By DANIELLE RUSH
Kokomo Area Career Center student Lindsy Jenkins has a good start on her graphic arts portfolio.
The Kokomo High School junior won a contest to design highway signs denoting Kokomo as the hometown of “Clifford the Big Red Dog” author Norman Bridwell. The 3-foot-by-6-foot signs were unveiled during Sunday’s Big Red Celebration at the Kokomo-Howard County Public Library.
Melissa Cohick, career center graphic arts teacher, said Tom Tolen from the library contacted her about the competition, saying “because Mr. Bridwell graduated from Kokomo High School, they thought it would be nice to have a student from Kokomo High School design the signs.”
She gave the assignment to first-, second- and third-year graphic arts students. The requirements were that the sign had to include a picture of Clifford and the words “hometown of Norman Bridwell, author of the Clifford the Big Red Dog” on it.
“The rest was up to them,” Cohick said. She brought in several Clifford books for the students to use as research.
The 40 students turned in colorful signs, one showing Clifford by the Vermont Bridge in Highland Park, one with a cityscape that includes the Kokomo library, others resembling the covers of Clifford books, and many others.
Cohick turned the signs in to the mayor’s office, and a library committee and Bridwell reviewed the signs and chose Jenkins’ as the winner. All submitted designs are on display at the library.
Cohick said the competition provided good real world experience to her students, because they had to follow the rules for the competition, and after Jenkins’ sign was chosen, she had to do some editing before the final version was approved for printing.
Jenkins’ sign shows Clifford’s smiling face and part of his body on the left side, with the required words on a red background. It also has pawprints on the right side, so it looked like Clifford had walked on it, Jenkins said. She used a yellow border because the Clifford books have a lot of yellow in them, she said.
She said she’d had a different picture of Clifford at first, then representatives from Scholastic, publisher of the Clifford books, sent a variety of Clifford images to be used. She found one similar to the one she had used and put it on her sign.
Tolen called Cohick to tell her what sign was chosen during the Jenkins’ class, so she was able to share the good news right away.
“I was really excited,” she said, adding that initially “I thought I was in trouble” when her teacher called her over.
“She got tears in her eyes,” Cohick said of the moment she told Jenkins the news.
She was excited to see the finished sign at the library, and said she was going to take lots of pictures.
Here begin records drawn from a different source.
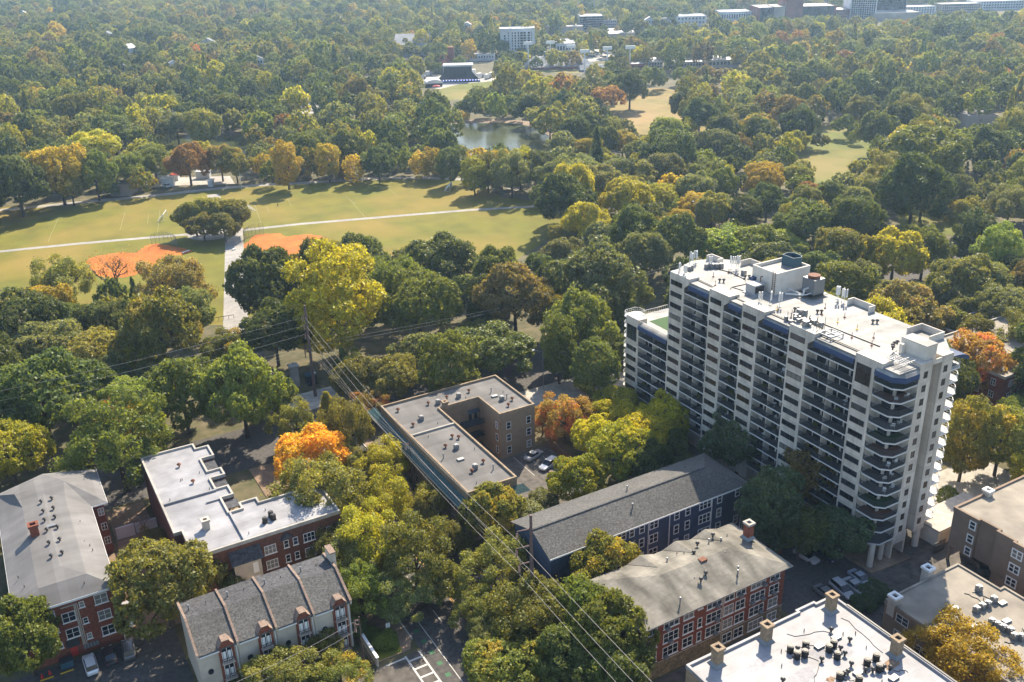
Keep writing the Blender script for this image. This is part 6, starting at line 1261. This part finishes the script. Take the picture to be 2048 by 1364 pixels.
# sight lines that the photo shows open: (photo outline, foot row of what stands there)
OPEN = [(MEADOW[1:10]+[(1090, 440), (1062, 472), (955, 520), (890, 478), (760, 480), (690, 472), (640, 470), (520, 490), (465, 560), (462, 650), (415, 650), (408, 520), (380, 505), (270, 545), (170, 520), (70, 540), (-60, 590)], None),
 (LAKE, None), (POND, None), (HILL, None), (CLEAR2, None), (CLEAR3, None), ([(850, 150), (1010, 148), (1005, 162), (935, 168), (905, 188), (850, 178)], None), ([(890, 125), (945, 125), (950, 160), (885, 160)], 163),
 ([(598, 205), (640, 198), (640, 222), (605, 226)], None), ([(1001, 55), (1071, 55), (1071, 92), (1001, 96)], 112), ([(1045, 104), (1168, 104), (1160, 146), (1070, 146)], 141), ([(1160, 96), (1230, 98), (1215, 122), (1165, 122)], 120), ([(1160, 30), (1234, 30), (1234, 52), (1160, 52)], 62), ([(1090, 50), (1168, 50), (1168, 60), (1090, 60)], 68),
 ([(755, 76), (856, 76), (856, 108), (755, 106)], 112), ([(1216, 62), (1284, 62), (1284, 72), (1216, 72)], 80), ([(870, 134), (902, 120), (905, 142), (874, 144)], 146), ([(1296, 122), (1480, 116), (1480, 130), (1296, 132)], 138), ([(1515, 8), (1698, 8), (1698, 30), (1515, 32)], 46), ([(1697, -50), (1752, -50), (1752, 32), (1697, 32)], 42), ([(1752, -20), (1812, -20), (1812, 22), (1752, 22)], 36),
 ([(1792, 12), (1872, 12), (1872, 26), (1792, 26)], 34), ([(1440, 20), (1504, 20), (1504, 34), (1440, 34)], 44), ([(1352, 30), (1412, 30), (1412, 44), (1352, 44)], 52), ([(1880, 6), (2050, 0), (2050, 20), (1880, 22)], 30), ([(918, 105), (995, 105), (995, 118), (918, 118)], 122), ([(1090, 84), (1155, 84), (1155, 100), (1090, 100)], 108), ([(1112, 84), (1152, 84), (1152, 96), (1112, 96)], 108), ([(1680, 184), (1712, 184), (1712, 194), (1680, 194)], 200), ([(1935, 228), (1990, 228), (1990, 248), (1935, 248)], 262),
 ([(1745, 24), (1840, 24), (1840, 36), (1745, 36)], 42), ([(318, 355), (345, 350), (345, 380), (318, 380)], None), ([(1262, 122), (1292, 122), (1292, 136), (1262, 136)], 143)]
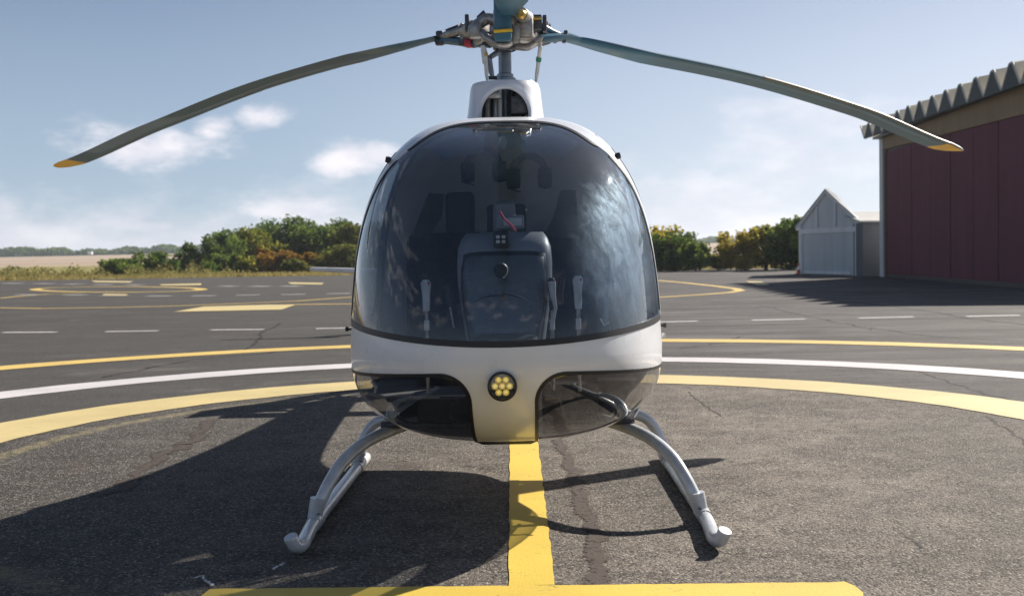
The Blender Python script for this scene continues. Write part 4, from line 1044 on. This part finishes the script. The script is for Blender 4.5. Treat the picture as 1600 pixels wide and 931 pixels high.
# ---- small garage beyond the hangar
gA = Vector((12.1, 46.9, 0)); gB = Vector((13.15, 42.3, 0))
gu = (gA - gB).normalized(); gn = Vector((-gu.y, gu.x, 0));  gn = gn if gn.x < 0 else -gn; LEN = (gA - gB).length
gar = thing('garage', 'small pale grey gabled garage with closed door, beyond the maroon hangar', 'garage', tuple((gA + gB) / 2))
def gq(name, u0, u1, z0, z1, o0, o1, mat, slope=None):
    V = []
    for o in (o0, o1):
        for (u, z) in ((u0, z0), (u1, z0), (u1, z1), (u0, z1)):
            p = gB + gu * u + gn * o; V.append(Vector((p.x, p.y, z)) - gar.location)
    return mesh_obj(name, V, [(0, 1, 2, 3), (7, 6, 5, 4), (0, 4, 5, 1), (1, 5, 6, 2), (2, 6, 7, 3), (3, 7, 4, 0)], mat, gar, False)
def gpoly(name, pts, o0, o1, mat):
    V = []
    for o in (o0, o1):
        for (u, z) in pts: p = gB + gu * u + gn * o; V.append(Vector((p.x, p.y, z)) - gar.location)
    n = len(pts)
    return mesh_obj(name, V, [tuple(range(n)), tuple(range(n, 2 * n))[::-1]] + [(i, (i + 1) % n, n + (i + 1) % n, n + i) for i in range(n)], mat, gar, False)
ap = LEN * .50
gpoly('gable_wall', [(0, 0), (LEN, 0), (LEN, 2.02), (ap, 3.30), (0, 2.08)], -.12, 0, SHEDW)
dr_ = gq('garage_door', .55, LEN - .35, .03, 1.62, .005, .04, DOORM)
gq('door_sill_bar', .6, LEN - .4, .04, .14, .042, .06, SHEDT).parent = gar
for (u0, u1) in ((.0, .22), (LEN - .2, LEN)): gq('corner_board', u0, u1, 0, 2.05, .012, .07, SHEDT)
for (u0, u1) in ((.36, .53), (LEN - .33, LEN - .22)): gq('door_jamb', u0, u1, 0, 1.66, .008, .055, SHEDW)
gq('door_lintel', .22, LEN - .2, 1.66, 1.86, .010, .065, SHEDT)
for u in (LEN * .36, LEN * .67): gq('gable_batten', u, u + .14, 1.9, 2.98 - .1 * (u < 3), .010, .06, SHEDT)
for (ua, za_, ub, zb2) in ((-.18, 2.02, ap, 3.36), (ap, 3.36, LEN + .18, 1.96)):
    gpoly('barge_board', [(ua, za_ - .10), (ub, zb2 - .14), (ub, zb2 + .04), (ua, za_ + .06)], .015, .11, SHEDT)
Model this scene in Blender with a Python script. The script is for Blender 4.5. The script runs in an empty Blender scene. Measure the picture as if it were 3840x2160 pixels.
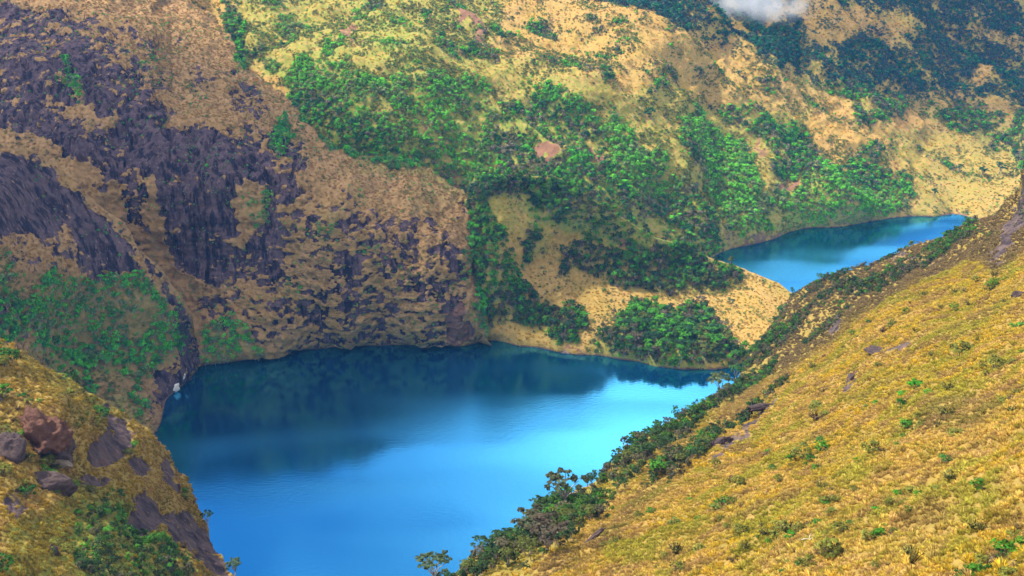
import bpy, math, random
import numpy as np
from mathutils import Vector, Matrix

random.seed(7)
RNG = np.random.default_rng(7)
scene = bpy.context.scene

# ------------------------------------------------------------------ camera
CAM_H = 250.0                     # height of the viewpoint above the lakes (m)
PITCH = math.radians(22.0)
HALF = math.radians(25.0)
cam_data = bpy.data.cameras.new("camera")
cam = bpy.data.objects.new("camera", cam_data)
scene.collection.objects.link(cam)
cam.location = (0, 0, CAM_H)
cam.rotation_euler = (math.radians(90) - PITCH, 0, 0)
cam_data.sensor_fit = 'HORIZONTAL'
cam_data.angle = 2 * HALF
cam_data.clip_start = 1.0
cam_data.clip_end = 20000
scene.camera = cam

# ------------------------------------------------------------------ sky, sun, exposure
SUN_EL = math.radians(55)
SUN_AZ = math.radians(-75)        # from +Y, towards -X: the light comes from the upper left
world = bpy.data.worlds.new("World")
scene.world = world
world.use_nodes = True
wt = world.node_tree
wt.nodes.clear()
def wn(t, **k):
    n = wt.nodes.new(t)
    for a, b in k.items():
        setattr(n, a, b)
    return n
w_out = wn('ShaderNodeOutputWorld')
w_bg = wn('ShaderNodeBackground')
w_bg.inputs['Strength'].default_value = 0.12
sky = wn('ShaderNodeTexSky')
sky.sky_type = 'NISHITA'
sky.sun_disc = False
sky.sun_elevation = SUN_EL
sky.sun_rotation = SUN_AZ
sky.altitude = 3500
sky.dust_density = 0.6
sky.ozone_density = 2.0
# broken cloud: noise laid on a flat cloud deck (direction / height)
w_tc = wn('ShaderNodeTexCoord')
w_sep = wn('ShaderNodeSeparateXYZ')
wt.links.new(w_tc.outputs['Generated'], w_sep.inputs[0])
w_mx = wn('ShaderNodeMath', operation='MAXIMUM'); w_mx.inputs[1].default_value = 0.06
wt.links.new(w_sep.outputs['Z'], w_mx.inputs[0])
w_dx = wn('ShaderNodeMath', operation='DIVIDE'); w_dy = wn('ShaderNodeMath', operation='DIVIDE')
wt.links.new(w_sep.outputs['X'], w_dx.inputs[0]); wt.links.new(w_mx.outputs[0], w_dx.inputs[1])
wt.links.new(w_sep.outputs['Y'], w_dy.inputs[0]); wt.links.new(w_mx.outputs[0], w_dy.inputs[1])
w_cb = wn('ShaderNodeCombineXYZ')
wt.links.new(w_dx.outputs[0], w_cb.inputs['X']); wt.links.new(w_dy.outputs[0], w_cb.inputs['Y'])
w_map = wn('ShaderNodeMapping')
w_map.inputs['Location'].default_value = (2.2, 0.42, 0)
wt.links.new(w_cb.outputs[0], w_map.inputs[0])
w_no = wn('ShaderNodeTexNoise')
w_no.inputs['Scale'].default_value = 0.75
w_no.inputs['Detail'].default_value = 5
w_no.inputs['Roughness'].default_value = 0.55
wt.links.new(w_map.outputs[0], w_no.inputs['Vector'])
w_rm = wn('ShaderNodeValToRGB')
w_rm.color_ramp.elements[0].position = 0.43
w_rm.color_ramp.elements[1].position = 0.63
wt.links.new(w_no.outputs['Fac'], w_rm.inputs[0])
w_mix = wn('ShaderNodeMix', data_type='RGBA')
w_mix.inputs[7].default_value = (11.5, 12.0, 12.6, 1)
wt.links.new(w_rm.outputs['Color'], w_mix.inputs[0])
wt.links.new(sky.outputs[0], w_mix.inputs[6])
wt.links.new(w_mix.outputs[2], w_bg.inputs['Color'])
wt.links.new(w_bg.outputs[0], w_out.inputs['Surface'])

sun_d = bpy.data.lights.new("sun", 'SUN')
sun_d.energy = 4.0
sun_d.angle = math.radians(3)
sun_d.color = (1.0, 0.93, 0.82)
sun = bpy.data.objects.new("sun", sun_d)
scene.collection.objects.link(sun)
sv = Vector((math.sin(SUN_AZ) * math.cos(SUN_EL), math.cos(SUN_AZ) * math.cos(SUN_EL), math.sin(SUN_EL)))
sun.rotation_euler = sv.to_track_quat('Z', 'Y').to_euler()
sun.location = sv * 1500

scene.view_settings.view_transform = 'Standard'
scene.view_settings.look = 'None'
scene.view_settings.exposure = 1.1
scene.view_settings.gamma = 1.0
scene.view_settings.use_curve_mapping = False
scene.render.engine = 'CYCLES'
scene.cycles.max_bounces = 6
scene.cycles.diffuse_bounces = 3
scene.cycles.glossy_bounces = 2
scene.cycles.transparent_max_bounces = 6
scene.cycles.volume_bounces = 1
scene.cycles.use_denoising = True

# ------------------------------------------------------------------ view geometry helpers (survey of the place from the viewpoint)
FPX = 1288.0 / math.tan(HALF)
S, C = math.sin(PITCH), math.cos(PITCH)
def ray(x, y):
    u = (np.asarray(x, float) - 1288.0) / FPX
    v = (np.asarray(y, float) - 724.5) / FPX
    return np.stack([u, C - v * S, -S - v * C], -1)        # metres per metre of depth
def depth_for_z(x, y, z):
    v = (y - 724.5) / FPX
    return (CAM_H - z) / (S + v * C)
CAMP = np.array([0, 0, CAM_H])

# ------------------------------------------------------------------ noise
def _hash(ix, iy, iz, seed):
    h = (ix.astype(np.uint32) * np.uint32(374761393) + iy.astype(np.uint32) * np.uint32(668265263)
         + iz.astype(np.uint32) * np.uint32(2147483647) + np.uint32(seed * 974711 + 13))
    h = (h ^ (h >> np.uint32(13))) * np.uint32(1274126177)
    h = h ^ (h >> np.uint32(16))
    return (h & np.uint32(0xffffff)).astype(np.float32) / np.float32(0x7fffff) - 1.0
def vnoise(p, seed=0):
    p = np.asarray(p, np.float32)
    i = np.floor(p)
    f = p - i
    f = f * f * f * (f * (f * 6 - 15) + 10)
    i = i.astype(np.int64) & 0xffffffff
    x0, y0, z0 = i[..., 0], i[..., 1], i[..., 2]
    x1, y1, z1 = (x0 + 1) & 0xffffffff, (y0 + 1) & 0xffffffff, (z0 + 1) & 0xffffffff
    fx, fy, fz = f[..., 0], f[..., 1], f[..., 2]
    def H(a, b, c): return _hash(a, b, c, seed)
    a = H(x0, y0, z0) * (1 - fx) + H(x1, y0, z0) * fx
    b = H(x0, y1, z0) * (1 - fx) + H(x1, y1, z0) * fx
    c = H(x0, y0, z1) * (1 - fx) + H(x1, y0, z1) * fx
    d = H(x0, y1, z1) * (1 - fx) + H(x1, y1, z1) * fx
    return (a * (1 - fy) + b * fy) * (1 - fz) + (c * (1 - fy) + d * fy) * fz
def fbm(p, scale, octv=4, seed=0, rough=0.5):
    p = np.asarray(p, np.float32) / np.asarray(scale, np.float32)
    s, a, t = 0, 1.0, 0
    for k in range(octv):
        s = s + a * vnoise(p * (2.03 ** k) + 17.3 * k, seed + k)
        t += a
        a *= rough
    return s / t * 1.5
def ridged(p, scale, octv=4, seed=0):
    p = np.asarray(p, np.float32) / np.asarray(scale, np.float32)
    s, a, t = 0, 1.0, 0
    for k in range(octv):
        s = s + a * (1 - 2 * np.abs(vnoise(p * (2.03 ** k) + 11.1 * k, seed + k)))
        t += a
        a *= 0.5
    return s / t
def sstep(a, b, x):
    t = np.clip((x - a) / (b - a), 0, 1)
    return t * t * (3 - 2 * t)

# ------------------------------------------------------------------ ground cover maps (which ground cover grows where)
MX0, MY0, MS = -340, -420, 4.0
MW, MHH = 830, 560
_gx, _gy = np.meshgrid(MX0 + np.arange(MW) * MS, MY0 + np.arange(MHH) * MS)
def poly_mask(poly):
    px = np.array([q[0] for q in poly], float); py = np.array([q[1] for q in poly], float)
    x0, x1, y0, y1 = px.min(), px.max(), py.min(), py.max()
    i0, i1 = max(0, int((x0 - MX0) / MS) - 1), min(MW, int((x1 - MX0) / MS) + 2)
    j0, j1 = max(0, int((y0 - MY0) / MS) - 1), min(MHH, int((y1 - MY0) / MS) + 2)
    gx, gy = _gx[j0:j1, i0:i1], _gy[j0:j1, i0:i1]
    ins = np.zeros(gx.shape, bool)
    n = len(px)
    for k in range(n):
        xa, ya, xb, yb = px[k], py[k], px[(k + 1) % n], py[(k + 1) % n]
        if ya == yb: continue
        c = ((ya > gy) != (yb > gy)) & (gx < (xb - xa) * (gy - ya) / (yb - ya) + xa)
        ins ^= c
    m = np.zeros((MHH, MW), np.float32)
    m[j0:j1, i0:i1] = ins
    return m
def ell(cx, cy, rx, ry, ang=0):
    a = math.radians(ang)
    return [(cx + rx * math.cos(t) * math.cos(a) - ry * math.sin(t) * math.sin(a),
             cy + rx * math.cos(t) * math.sin(a) + ry * math.sin(t) * math.cos(a)) for t in np.linspace(0, 2 * math.pi, 20)[:-1]]
def blur(m, n):
    for _ in range(n):
        m = (np.roll(m, 1, 0) + m + np.roll(m, -1, 0)) / 3
        m = (np.roll(m, 1, 1) + m + np.roll(m, -1, 1)) / 3
    return m
def build_map(items, nb=2, base=0.0):
    m = np.full((MHH, MW), base, np.float32)
    for val, poly in items:
        k = poly_mask(poly)
        m = m * (1 - k) + val * k
    return blur(m, nb)
def lookup(m, X, Y):
    fx = np.clip((X - MX0) / MS, 0, MW - 1.01); fy = np.clip((Y - MY0) / MS, 0, MHH - 1.01)
    i, j = fx.astype(int), fy.astype(int)
    a, b = fx - i, fy - j
    return (m[j, i] * (1 - a) + m[j, i + 1] * a) * (1 - b) + (m[j + 1, i] * (1 - a) + m[j + 1, i + 1] * a) * b

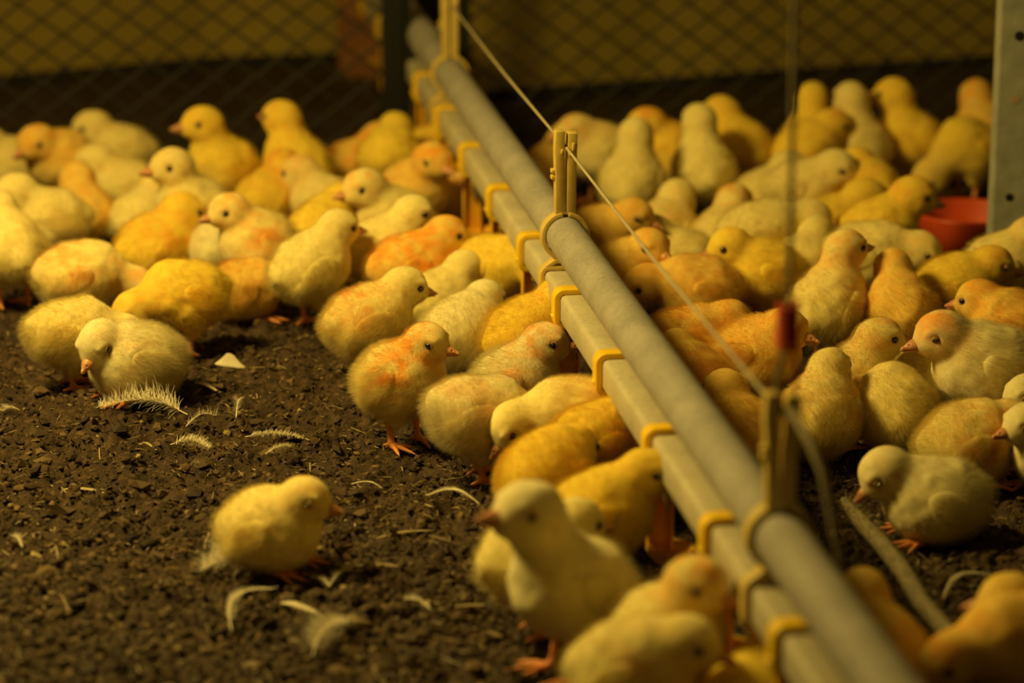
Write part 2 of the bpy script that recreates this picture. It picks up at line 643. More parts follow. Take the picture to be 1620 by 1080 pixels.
def hanger(along, splay=0.0):
    o = loc_line(along, RL, RC)
    b = MB()
    # two half rings round the support pipe
    b.strip(arc(0.0178, 97, 263, 24), arc(0.0218, 97, 263, 24), o, N, Z, D, 0.013)
    b.strip(arc(0.0178, 83, -83, 24), arc(0.0218, 83, -83, 24), o, N, Z, D, 0.013)
    # lower cradle for the water pipe
    sx = LAT - RL
    sz = ZS - RC
    ins = round_rect(SQ + 0.001, SQ + 0.001, 0.0042)
    outs = round_rect(SQ + 0.0085, SQ + 0.0085, 0.0075)
    b.strip([(x + sx, z + sz) for x, z in ins], [(x + sx, z + sz) for x, z in outs], o, N, Z, D, 0.013, closed=True)
    for sg in (-1, 1):
        b.prism([(sg * 0.006 + sx / 2, -0.0195), (sg * 0.016 + sx, sz + 0.0150), (sg * 0.010 + sx, sz + 0.0150), (sg * 0.002, -0.0205)], o, N, Z, D, 0.0125)
    hg = b.build('pipe_hanger', M_HANG, line, bevel=0.0006, auto=0.8)
    for sg in (-1, 1):
        a = MB()
        x0 = sg * 0.0050
        x1 = sg * (0.0056 + splay)
        t = 0.0041
        y0, y1 = 0.0195, 0.094 + (0.0 if sg < 0 else -0.002)
        out = [(x0 - t, y0), (x0 + t, y0), (x0 * 0.75 + x1 * 0.25 + t, 0.055), (x1 + t, y1 - 0.016), (x1 + t + 0.0004, y1), (x1 - t + 0.0004, y1), (x1 - t - 0.0002, y1 - 0.016), (x0 * 0.75 + x1 * 0.25 - t, 0.055)]
        a.prism(out, o, N, Z, D, 0.0115)
        # notch lip that carries the cable, and a small latch on the outer side
        a.box(o + N * (x1 - sg * 0.0022) + Z * (y1 - 0.018), (0.0026, 0.014, 0.004), Matrix((N, D, Z)).transposed())
        if sg < 0:
            for zz in (0.058, 0.0525):
                a.box(o + N * (x0 - t - 0.0015) + Z * zz, (0.004, 0.008, 0.0035), Matrix((N, D, Z)).transposed())
        else:
            a.box(o + N * (x1 + 0.001) + Z * (y1 - 0.012) + D * -0.006, (0.003, 0.003, 0.007), Matrix((N, D, Z)).transposed())
        a.build('clamp_arm', M_HANG, hg, bevel=0.0006, auto=0.8)
    return hg


H2, HS = 2.555, 0.80
for i in (1, 0, -1):
    hanger(H2 + i * (HS if i < 0 else 0.765), 0.0015 if i == -1 else 0.0)

# grey sleeve where two support pipes meet
b = MB()
b.tube([loc_line(3.50, RL, RC), loc_line(3.56, RL, RC)], 0.0192, 32)
b.build('pipe_sleeve', M_ROUND, line, auto=0.8)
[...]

She also plans to drive out to U.S. 31 to take pictures of those signs. One will be placed north of town and the other south of town on the highway.
Jenkins said her success in the competition may lead her to a career in graphic arts.
“This kind of helped me decide I am kind of good at it,” she said. She likes the idea that the sign will be permanent, so she can take her family to see it in the future.
“It will be cool to see something I did going up in Kokomo forever.”